I. CONCEPT & COLLABORATION
Your Extinct & Endangered series is described as the culmination of three years’ work in collaboration with the American Museum of Natural History. How did this partnership come about, and what was it like working with the museum’s collection for this project?
Extinct & Endangered is a project that I had been thinking about for a while, but there are only a few museums in the world with collections extensive enough to provide all the specimens I required. The American Museum of Natural History has a huge historical collection and was an obvious choice to partner with. I pitched the concept to them and they were interested immediately. I couldn't have produced this project without their enthusiasm and generosity.
II. PROCESS & TECHNIQUE
Your photographic process captures extraordinary detail by merging over 10,000 individual images through a bespoke microscope rig. Can you describe how this photo-stacking technique works and how it evolved for the Extinct & Endangered project?
The majority of the images were made from over 10,000 separate shots per insect and took approximately three weeks each to create. I usually work on three images at once. While I photograph one insect, I have a bank of computers processing the images from the previous week’s shoot, while other computers are used for retouching and building the image I photographed two weeks prior. I use a photo-stacking technique to obtain full focus throughout. The camera is placed on an electronic rail that moves forward 7 microns between each shot, capturing a tiny slice of focus each time. There could be 25 different sections for one insect, and each section may consist of over 500 individual shots. Once each section is fully focused, they’re joined together like a jigsaw puzzle to produce the final image.

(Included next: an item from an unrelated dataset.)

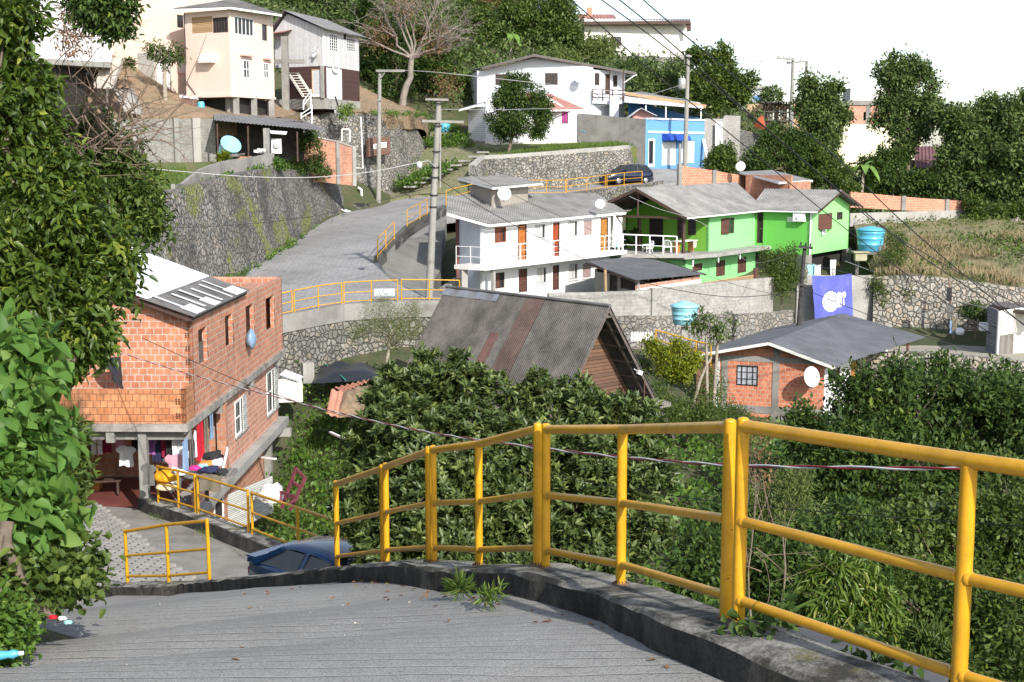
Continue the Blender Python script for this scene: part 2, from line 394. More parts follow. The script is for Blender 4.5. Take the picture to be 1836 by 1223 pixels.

III. PUBLIC REACTION & IMPACT
Your giant prints allow viewers to inspect insects in microscopic detail. What reactions have you observed from audiences seeing these enlarged insects, and how do you hope the scale and clarity of the images will change public perceptions of these creatures?
The overwhelming response is positive. There was always a possibility the audience would be repelled by a 3-metre Blow Fly, but they seem engaged and interested. They lean in and appreciate all the detail. Children in particular seem to love the giant insects, which is great to see, as they are the generation most affected by insect decline and biodiversity loss. If we can provide education on these subjects early, hopefully they can lead us toward a more positive path.
Many of the insects in the series are critically endangered or already extinct. How do you feel about working with specimens of species that “will never fly again,” and what does it mean to you to give these insects a spotlight in your work?
It's a humbling experience handling a specimen that will never fly or crawl again, primarily due to human impact. Viewing an extinct specimen makes the insect decline and biodiversity issues real; they’re no longer theoretical. There is a Nine-Spotted Ladybug in the exhibition that will be familiar to many people, and it’s a shock to see it included in a project on extinction. But that’s a good thing. If it jolts people into action, then the project is a success.
IV. PURPOSE & PHILOSOPHY
The Extinct & Endangered project explicitly addresses insect decline and biodiversity loss. In your view, how can photography and art raise awareness about such environmental issues, and what responses have you seen to these themes in your work?
Photography is a form of communication. It’s direct and can be very effective. The Extinct & Endangered show is a mixture of entertainment and education. The audience receives a unique visual experience standing in front of these giant prints, and once they’re engaged, we can then have a conversation about the serious subject of insect decline. Hopefully it encourages appreciation for these tiny creatures. We can't care about something until we understand it.
Your work has been described as a “beautiful marriage of art and science.” How do you balance aesthetic expression with scientific accuracy and educational goals when you create your images?
The images have to be authentic and scientifically accurate, especially when displayed in a museum like the American Museum of Natural History. They're used as educational resources, particularly in schools, so they must be anatomically correct. I try to bring in an artistic angle through the lighting. In this project it was much more subtle and ethereal than in my previous work, but I felt it suited the subject matter.
V. CAREER & EVOLUTION
You began your career in advertising and sports photography but later shifted to macrophotography of natural specimens. What inspired that transition, and what lessons from your earlier commercial work have shaped your approach to photographing insects and other small subjects?
Photographing small specimens is not that different from photographing large ones. Light still works the same way; the subject matter is just smaller. If you look back at my lighting for many of my human subjects, you can see a similar style applied to my insect images.
Besides insects, you’ve also photographed seeds, fruits, amber, and other natural curiosities. What guides your choice of subjects across these projects, and how do these different series relate to each other in your overall vision?
It's pretty simple: just work on subjects you’re interested in. If you don’t have an affection for the subject, it’s hard to create significant work. The world is full of fascinating subject matter when viewed closely on a macro scale. Working in high magnification changes how you see the environment and makes the world a much more interesting place.
VI. VISIBILITY & OUTREACH
Your photographs have been featured on international magazine covers (Time, The New York Times) and you’ve given TED Talks viewed by millions. How have these high-profile platforms influenced the reach and impact of your work and its conservation message?
Having an online presence is essential for any project’s success these days, which is why I build bespoke websites for each one. Platforms like TED help amplify the message and are very useful, but maintaining that presence is time-consuming and delicate. As soon as you take your foot off the gas, the algorithms work against you. That’s just the way the world works now. It’s noisy, and you have to find ways to cut through and reach your audience.